Газета Завтра 884 (43 2010)
Шрифт:
Меня лично совсем недавно тоже коснулись смягченные вариации на тему эфирного бандитизма. Перед Днем Победы нагрянула ко мне на дачу съемочная группа с ТВЦ. "Ах, Владимир Сергеевич, ветеран вы наш драгоценный! Давайте побеседуем!" Уж я им лепетал-лепетал, уж они меня снимали-снимали... Все были довольны. Руководительница группы, милая женщина, выразила уверенность, что и начальство будет то ли радо, то ли просто счастливо. На прощанье я подарил ангелам эфира свои книги с трогательными надписями. Расстались закадычными друзьями. Я попросил известить меня о времени передачи. Хотел сватью порадовать. "Да, да, всенепременно!" И что же? Уехали и словно в плен немцам попали. А если нет, то, должно быть, отложили передачу до столетия Победы. Увы, боюсь, не дотяну...
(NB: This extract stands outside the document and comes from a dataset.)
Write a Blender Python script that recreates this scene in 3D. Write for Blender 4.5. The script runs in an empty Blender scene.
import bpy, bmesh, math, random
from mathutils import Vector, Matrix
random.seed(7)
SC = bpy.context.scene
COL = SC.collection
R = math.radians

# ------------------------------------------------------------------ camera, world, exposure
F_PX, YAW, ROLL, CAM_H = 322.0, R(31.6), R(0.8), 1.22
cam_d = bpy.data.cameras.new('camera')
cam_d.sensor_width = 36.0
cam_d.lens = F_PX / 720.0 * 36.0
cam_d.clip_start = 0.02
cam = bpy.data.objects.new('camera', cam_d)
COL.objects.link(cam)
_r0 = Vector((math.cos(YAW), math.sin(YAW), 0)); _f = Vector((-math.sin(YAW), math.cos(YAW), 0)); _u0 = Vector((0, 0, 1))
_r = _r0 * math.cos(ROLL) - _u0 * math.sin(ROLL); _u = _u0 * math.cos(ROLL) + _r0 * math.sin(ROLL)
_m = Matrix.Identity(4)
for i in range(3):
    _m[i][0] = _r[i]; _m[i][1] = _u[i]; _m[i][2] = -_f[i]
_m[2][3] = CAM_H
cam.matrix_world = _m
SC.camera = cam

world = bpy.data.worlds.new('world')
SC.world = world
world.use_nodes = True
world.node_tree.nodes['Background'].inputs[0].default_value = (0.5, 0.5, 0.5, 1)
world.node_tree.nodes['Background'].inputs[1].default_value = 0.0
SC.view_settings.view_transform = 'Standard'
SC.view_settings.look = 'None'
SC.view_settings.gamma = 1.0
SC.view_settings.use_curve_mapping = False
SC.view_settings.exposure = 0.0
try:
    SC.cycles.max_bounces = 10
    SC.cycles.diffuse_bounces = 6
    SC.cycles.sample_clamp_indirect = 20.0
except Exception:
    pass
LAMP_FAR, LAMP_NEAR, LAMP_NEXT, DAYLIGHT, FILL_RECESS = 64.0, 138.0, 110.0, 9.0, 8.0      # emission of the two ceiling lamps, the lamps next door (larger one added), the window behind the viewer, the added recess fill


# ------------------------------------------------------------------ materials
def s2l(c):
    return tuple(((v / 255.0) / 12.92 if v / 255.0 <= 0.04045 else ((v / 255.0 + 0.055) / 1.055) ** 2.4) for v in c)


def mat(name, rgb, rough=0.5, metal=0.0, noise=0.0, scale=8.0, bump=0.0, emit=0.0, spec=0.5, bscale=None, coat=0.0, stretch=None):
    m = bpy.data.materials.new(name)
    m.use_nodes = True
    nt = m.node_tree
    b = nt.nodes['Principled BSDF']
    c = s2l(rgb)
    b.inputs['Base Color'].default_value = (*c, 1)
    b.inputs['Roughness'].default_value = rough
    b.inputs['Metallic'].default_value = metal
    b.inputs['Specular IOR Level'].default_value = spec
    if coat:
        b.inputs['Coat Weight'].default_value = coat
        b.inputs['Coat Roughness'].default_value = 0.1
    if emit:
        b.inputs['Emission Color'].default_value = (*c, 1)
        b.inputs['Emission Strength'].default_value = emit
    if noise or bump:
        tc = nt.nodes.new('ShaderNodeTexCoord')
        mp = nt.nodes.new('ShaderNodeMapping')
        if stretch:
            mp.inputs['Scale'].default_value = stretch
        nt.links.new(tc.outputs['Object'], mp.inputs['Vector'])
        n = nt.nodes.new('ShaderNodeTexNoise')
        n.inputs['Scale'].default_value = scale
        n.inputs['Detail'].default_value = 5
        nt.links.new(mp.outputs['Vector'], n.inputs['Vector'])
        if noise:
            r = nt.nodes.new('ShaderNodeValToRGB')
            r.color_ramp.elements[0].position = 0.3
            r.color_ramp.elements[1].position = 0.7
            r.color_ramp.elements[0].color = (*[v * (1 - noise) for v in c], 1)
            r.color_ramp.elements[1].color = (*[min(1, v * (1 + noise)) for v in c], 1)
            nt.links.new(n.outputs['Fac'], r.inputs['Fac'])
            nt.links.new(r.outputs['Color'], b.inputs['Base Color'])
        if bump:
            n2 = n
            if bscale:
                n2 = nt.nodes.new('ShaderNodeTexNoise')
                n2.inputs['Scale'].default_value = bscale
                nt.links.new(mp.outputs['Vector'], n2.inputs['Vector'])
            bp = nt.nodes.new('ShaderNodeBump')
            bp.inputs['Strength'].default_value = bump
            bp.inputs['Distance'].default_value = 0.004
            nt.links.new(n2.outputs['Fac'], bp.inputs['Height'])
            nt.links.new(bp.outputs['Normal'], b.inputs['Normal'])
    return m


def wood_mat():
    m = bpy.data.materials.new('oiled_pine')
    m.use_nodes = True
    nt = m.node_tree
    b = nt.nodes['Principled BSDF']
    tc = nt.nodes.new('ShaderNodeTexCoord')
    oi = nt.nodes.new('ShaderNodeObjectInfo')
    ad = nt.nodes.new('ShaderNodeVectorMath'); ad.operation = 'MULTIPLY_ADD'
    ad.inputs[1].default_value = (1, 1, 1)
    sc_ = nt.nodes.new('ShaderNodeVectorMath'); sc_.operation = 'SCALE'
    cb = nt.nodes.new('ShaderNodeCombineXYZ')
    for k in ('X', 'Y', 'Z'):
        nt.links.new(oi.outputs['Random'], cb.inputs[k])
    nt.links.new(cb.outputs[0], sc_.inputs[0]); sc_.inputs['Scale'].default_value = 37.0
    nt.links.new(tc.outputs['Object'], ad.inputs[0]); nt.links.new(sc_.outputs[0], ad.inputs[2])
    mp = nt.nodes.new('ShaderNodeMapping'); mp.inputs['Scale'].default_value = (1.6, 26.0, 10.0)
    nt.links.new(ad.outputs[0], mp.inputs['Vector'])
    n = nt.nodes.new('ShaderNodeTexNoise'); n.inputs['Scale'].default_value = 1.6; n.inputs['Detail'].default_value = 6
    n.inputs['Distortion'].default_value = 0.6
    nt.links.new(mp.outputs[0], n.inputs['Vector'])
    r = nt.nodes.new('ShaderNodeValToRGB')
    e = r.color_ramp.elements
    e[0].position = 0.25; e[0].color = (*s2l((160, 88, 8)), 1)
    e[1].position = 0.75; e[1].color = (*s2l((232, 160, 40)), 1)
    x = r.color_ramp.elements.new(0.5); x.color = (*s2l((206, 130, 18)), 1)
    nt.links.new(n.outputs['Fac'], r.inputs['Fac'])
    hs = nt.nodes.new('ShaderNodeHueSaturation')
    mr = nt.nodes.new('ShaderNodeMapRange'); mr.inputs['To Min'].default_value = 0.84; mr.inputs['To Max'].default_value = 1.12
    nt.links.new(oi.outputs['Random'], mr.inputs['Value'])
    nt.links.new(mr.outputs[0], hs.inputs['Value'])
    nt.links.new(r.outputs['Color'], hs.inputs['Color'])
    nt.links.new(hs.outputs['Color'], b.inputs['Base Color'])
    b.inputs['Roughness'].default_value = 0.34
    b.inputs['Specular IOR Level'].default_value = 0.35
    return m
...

Накануне дня записи у меня почему-то не шли из головы и даже вертелись на языке давно, вроде бы, забытые строки, кажется, Леонида Мартынова:
Я жил во времена Шекспира,
И видел я его в лицо.
И говорил я про Шекспира,
Что пьесы у него — дрянцо.
И что заимствует сюжеты
Он где попало без стыда,
Что грязны у него манжеты
И неопрятна борода.
Почему вдруг это стихотворение всплыло в памяти? По какой причине? Уже вечером меня вдруг осенило: пожалуй, всё дело в словах "видел я его в лицо". Ведь завтра мне предстояло увидеть в лицо Сванидзе и Млечина, моих старых антагонистов-антисоветчиков, о коих я не раз писал, но лицезрел только по телевидению. Конечно, Сванидзе — далеко не Шекспир. Но у меня невольно вырвалось:
Я жил во времена Сванидзе
И видел я его в лицо...
Нет, ещё не видел. Итак, завтра встречусь с ними "лицом к лицу, как в битве следует бойцу". Это надо было обдумать. Одно дело — эфирное созерцание, и совсем другое — в жизни. Я представил себе: вдруг кто-то из них подойдёт и протянет руку — как быть? Жать их длани я не хотел, не мог, не имел права. Ну, в самом деле: мне, вступившему в комсомол в четырнадцать лет, бывшему комсоргом и в школе, и на фронте, и в Литературном институте, — как мне пожать руку человеку, который назвал комсомол фашистской организацией, "гитлерюгендом"?! Да это значит предать и весь комсомол, и комсомольцев тех организаций, которые я возглавлял. А ведь среди них многие головы сложили в войне против фашизма с его "гитлерюгендом". Не простит мне это и Ефим Гольбрайх. Он был комсоргом роты 594-го полка. Защищал Сталинград, штурмовал Севастополь, освобождал Донбасс. Его так и звали на фронте — Комсомол. Не знаю, жив ли, ведь с 1921 года. Но мне и перед тенью его стыдно было бы за такое рукопожатие.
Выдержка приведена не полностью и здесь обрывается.